BEGIN Task inputs

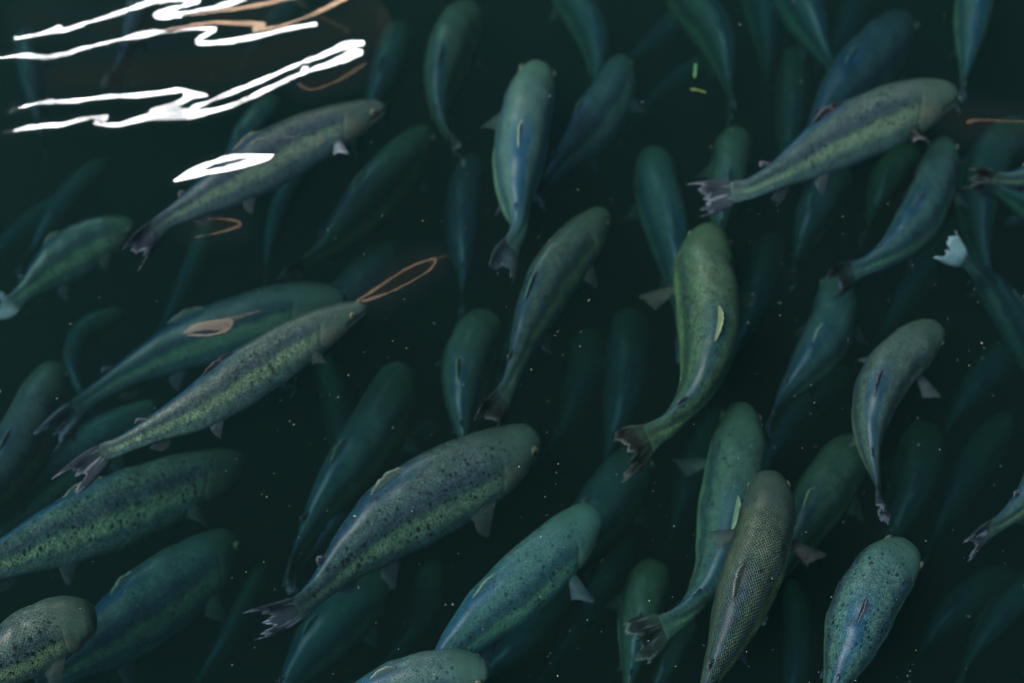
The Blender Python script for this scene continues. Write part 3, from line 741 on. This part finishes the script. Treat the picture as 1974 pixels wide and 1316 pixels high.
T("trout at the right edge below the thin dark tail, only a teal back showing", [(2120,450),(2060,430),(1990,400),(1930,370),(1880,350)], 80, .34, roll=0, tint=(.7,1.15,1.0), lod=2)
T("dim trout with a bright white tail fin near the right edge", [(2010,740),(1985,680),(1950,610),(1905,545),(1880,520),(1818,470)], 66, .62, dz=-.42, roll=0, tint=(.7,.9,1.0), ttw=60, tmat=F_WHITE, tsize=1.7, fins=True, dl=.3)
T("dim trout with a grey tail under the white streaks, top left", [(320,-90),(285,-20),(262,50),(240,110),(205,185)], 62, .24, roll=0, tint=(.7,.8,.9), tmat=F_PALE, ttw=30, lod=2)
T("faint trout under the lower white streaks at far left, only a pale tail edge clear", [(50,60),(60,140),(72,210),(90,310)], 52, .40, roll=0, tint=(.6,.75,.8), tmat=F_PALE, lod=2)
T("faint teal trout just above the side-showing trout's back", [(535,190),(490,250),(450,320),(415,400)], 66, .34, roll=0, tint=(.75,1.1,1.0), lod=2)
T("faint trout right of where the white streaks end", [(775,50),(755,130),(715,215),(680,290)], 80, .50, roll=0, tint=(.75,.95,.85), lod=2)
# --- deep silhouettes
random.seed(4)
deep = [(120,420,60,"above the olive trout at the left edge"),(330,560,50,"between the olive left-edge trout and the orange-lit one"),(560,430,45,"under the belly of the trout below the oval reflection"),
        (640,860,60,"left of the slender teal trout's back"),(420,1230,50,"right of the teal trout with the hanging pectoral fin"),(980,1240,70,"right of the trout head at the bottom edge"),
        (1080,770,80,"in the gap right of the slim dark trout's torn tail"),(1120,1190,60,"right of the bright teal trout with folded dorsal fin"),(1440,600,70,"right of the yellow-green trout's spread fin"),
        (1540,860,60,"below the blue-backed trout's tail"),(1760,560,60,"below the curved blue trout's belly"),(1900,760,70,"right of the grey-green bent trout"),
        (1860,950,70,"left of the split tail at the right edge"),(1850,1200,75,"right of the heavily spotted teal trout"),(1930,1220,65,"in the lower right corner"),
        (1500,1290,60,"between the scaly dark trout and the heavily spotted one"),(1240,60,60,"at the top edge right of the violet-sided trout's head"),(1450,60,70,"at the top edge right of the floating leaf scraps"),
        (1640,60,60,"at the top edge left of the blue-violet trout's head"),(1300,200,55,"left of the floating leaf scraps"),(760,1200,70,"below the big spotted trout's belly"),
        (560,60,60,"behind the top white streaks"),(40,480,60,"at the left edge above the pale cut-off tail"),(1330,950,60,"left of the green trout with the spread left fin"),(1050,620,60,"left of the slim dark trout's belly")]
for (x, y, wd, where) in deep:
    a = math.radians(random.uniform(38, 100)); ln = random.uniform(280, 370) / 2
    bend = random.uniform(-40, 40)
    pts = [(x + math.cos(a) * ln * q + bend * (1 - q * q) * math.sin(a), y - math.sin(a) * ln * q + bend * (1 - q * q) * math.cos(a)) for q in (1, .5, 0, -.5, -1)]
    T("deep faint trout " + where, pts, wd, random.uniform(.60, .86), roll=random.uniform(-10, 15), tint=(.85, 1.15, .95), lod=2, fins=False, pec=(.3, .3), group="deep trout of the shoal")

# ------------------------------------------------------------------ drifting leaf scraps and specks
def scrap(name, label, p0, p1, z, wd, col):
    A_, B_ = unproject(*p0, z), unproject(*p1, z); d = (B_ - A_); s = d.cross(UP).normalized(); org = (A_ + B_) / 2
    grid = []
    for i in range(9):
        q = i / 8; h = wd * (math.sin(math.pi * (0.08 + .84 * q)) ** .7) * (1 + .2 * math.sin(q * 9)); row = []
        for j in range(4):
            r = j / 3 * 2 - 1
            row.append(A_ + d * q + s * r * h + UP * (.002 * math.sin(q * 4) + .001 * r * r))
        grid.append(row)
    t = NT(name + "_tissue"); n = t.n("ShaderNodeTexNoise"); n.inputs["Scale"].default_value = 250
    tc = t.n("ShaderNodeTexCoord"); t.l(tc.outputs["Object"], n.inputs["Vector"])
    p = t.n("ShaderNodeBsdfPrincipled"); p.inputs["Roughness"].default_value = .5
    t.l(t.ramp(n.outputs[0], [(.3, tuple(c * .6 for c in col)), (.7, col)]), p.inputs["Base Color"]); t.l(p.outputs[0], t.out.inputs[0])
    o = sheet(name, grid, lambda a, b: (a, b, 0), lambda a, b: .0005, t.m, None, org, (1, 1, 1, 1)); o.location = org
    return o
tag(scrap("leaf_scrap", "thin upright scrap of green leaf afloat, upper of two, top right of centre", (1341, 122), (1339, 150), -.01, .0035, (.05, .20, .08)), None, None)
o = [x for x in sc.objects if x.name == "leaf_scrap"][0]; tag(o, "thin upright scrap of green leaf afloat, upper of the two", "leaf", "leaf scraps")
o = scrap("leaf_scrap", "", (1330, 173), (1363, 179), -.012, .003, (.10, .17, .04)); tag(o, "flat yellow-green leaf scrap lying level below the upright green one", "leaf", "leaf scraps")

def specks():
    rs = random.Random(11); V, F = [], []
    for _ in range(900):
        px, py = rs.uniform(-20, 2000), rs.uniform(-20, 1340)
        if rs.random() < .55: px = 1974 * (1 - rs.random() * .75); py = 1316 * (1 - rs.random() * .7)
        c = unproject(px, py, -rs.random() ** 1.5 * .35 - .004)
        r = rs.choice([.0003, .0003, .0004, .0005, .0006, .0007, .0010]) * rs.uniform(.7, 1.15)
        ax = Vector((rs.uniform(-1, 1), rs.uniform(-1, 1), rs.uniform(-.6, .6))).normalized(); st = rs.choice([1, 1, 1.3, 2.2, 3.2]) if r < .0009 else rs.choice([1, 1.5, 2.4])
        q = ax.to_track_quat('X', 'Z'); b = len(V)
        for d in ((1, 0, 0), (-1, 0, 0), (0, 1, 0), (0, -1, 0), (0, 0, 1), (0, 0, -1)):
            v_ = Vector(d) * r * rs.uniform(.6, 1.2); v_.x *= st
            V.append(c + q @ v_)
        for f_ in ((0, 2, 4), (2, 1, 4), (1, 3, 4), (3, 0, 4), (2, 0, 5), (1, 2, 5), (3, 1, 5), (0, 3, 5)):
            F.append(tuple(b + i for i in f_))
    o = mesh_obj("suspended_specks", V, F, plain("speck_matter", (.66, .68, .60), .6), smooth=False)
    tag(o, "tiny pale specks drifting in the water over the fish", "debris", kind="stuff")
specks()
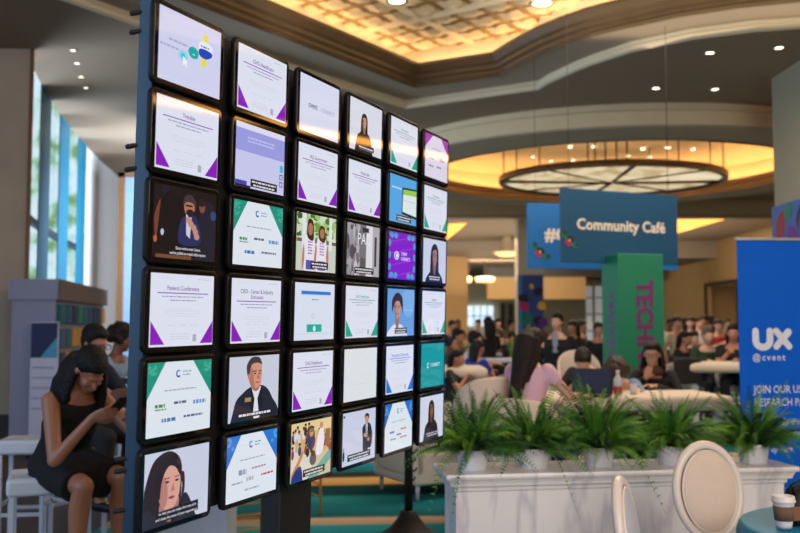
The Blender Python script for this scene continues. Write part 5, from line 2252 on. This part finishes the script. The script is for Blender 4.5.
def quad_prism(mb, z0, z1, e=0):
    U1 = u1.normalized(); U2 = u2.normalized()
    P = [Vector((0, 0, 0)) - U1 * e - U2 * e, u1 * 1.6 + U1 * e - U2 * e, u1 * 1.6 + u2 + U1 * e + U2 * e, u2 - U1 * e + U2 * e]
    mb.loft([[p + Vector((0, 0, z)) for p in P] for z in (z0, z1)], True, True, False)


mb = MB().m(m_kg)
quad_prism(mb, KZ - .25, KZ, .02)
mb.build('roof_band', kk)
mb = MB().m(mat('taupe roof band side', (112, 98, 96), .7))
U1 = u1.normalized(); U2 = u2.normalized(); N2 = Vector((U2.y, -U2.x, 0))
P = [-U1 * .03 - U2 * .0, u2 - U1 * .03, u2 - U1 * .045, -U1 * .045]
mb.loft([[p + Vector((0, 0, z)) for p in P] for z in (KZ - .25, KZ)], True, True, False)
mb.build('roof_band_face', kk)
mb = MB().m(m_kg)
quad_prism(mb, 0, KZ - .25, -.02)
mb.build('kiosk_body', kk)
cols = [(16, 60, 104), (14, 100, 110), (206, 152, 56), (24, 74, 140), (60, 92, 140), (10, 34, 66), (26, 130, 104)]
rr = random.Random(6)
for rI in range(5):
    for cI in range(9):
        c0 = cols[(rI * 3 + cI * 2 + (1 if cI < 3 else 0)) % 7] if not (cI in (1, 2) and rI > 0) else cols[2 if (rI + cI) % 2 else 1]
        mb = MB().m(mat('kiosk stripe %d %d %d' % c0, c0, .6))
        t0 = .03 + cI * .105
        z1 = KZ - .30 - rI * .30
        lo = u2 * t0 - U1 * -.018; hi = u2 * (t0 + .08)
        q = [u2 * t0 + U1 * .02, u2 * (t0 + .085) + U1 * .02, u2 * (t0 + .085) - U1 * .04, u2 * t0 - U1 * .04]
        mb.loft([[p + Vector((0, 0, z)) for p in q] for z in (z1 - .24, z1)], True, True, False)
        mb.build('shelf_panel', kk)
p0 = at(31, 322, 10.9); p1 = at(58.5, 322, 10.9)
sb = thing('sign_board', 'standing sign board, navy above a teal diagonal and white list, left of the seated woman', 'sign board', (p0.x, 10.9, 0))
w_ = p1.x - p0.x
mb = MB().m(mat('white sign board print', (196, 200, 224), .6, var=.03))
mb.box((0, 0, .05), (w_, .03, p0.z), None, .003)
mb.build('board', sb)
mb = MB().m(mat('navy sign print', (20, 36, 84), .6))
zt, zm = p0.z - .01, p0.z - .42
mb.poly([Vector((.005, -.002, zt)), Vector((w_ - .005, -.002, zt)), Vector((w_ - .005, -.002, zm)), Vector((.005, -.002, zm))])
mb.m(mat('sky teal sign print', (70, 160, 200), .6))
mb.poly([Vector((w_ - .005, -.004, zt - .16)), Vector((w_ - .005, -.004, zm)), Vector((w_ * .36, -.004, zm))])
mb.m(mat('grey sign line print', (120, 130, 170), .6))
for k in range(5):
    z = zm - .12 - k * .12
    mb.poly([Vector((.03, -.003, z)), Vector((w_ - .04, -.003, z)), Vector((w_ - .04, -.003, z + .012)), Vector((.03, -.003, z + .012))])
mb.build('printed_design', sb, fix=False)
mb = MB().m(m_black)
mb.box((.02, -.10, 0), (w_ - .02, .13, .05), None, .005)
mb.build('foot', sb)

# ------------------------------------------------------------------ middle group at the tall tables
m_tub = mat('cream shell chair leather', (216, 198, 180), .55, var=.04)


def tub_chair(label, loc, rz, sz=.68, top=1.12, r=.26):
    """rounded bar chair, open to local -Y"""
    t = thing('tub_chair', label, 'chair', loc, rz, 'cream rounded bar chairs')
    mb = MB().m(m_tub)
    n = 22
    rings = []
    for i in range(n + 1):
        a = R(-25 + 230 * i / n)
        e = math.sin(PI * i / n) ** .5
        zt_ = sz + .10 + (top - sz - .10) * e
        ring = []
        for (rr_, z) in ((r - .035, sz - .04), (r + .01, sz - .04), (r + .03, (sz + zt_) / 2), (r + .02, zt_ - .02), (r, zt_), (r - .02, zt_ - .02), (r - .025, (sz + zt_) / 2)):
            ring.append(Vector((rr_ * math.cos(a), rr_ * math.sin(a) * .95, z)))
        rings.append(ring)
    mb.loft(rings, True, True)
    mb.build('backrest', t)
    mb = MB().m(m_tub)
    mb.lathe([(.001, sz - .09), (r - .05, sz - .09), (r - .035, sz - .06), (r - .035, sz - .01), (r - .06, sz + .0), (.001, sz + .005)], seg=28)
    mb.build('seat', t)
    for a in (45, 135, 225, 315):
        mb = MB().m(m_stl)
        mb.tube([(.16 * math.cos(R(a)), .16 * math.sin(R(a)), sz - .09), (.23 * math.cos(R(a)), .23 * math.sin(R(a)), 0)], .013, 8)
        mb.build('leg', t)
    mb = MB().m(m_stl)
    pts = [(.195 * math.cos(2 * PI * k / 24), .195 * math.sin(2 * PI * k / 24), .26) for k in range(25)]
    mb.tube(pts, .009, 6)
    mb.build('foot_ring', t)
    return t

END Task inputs

With the first line being the one containing "for Blender 4.5." and the last line the one containing "(z0, z1)], True, True, False)", transcribe exactly the lines above that fall in that range.

The Blender Python script for this scene continues. Write part 5, from line 2252 on. This part finishes the script. The script is for Blender 4.5.
def quad_prism(mb, z0, z1, e=0):
    U1 = u1.normalized(); U2 = u2.normalized()
    P = [Vector((0, 0, 0)) - U1 * e - U2 * e, u1 * 1.6 + U1 * e - U2 * e, u1 * 1.6 + u2 + U1 * e + U2 * e, u2 - U1 * e + U2 * e]
    mb.loft([[p + Vector((0, 0, z)) for p in P] for z in (z0, z1)], True, True, False)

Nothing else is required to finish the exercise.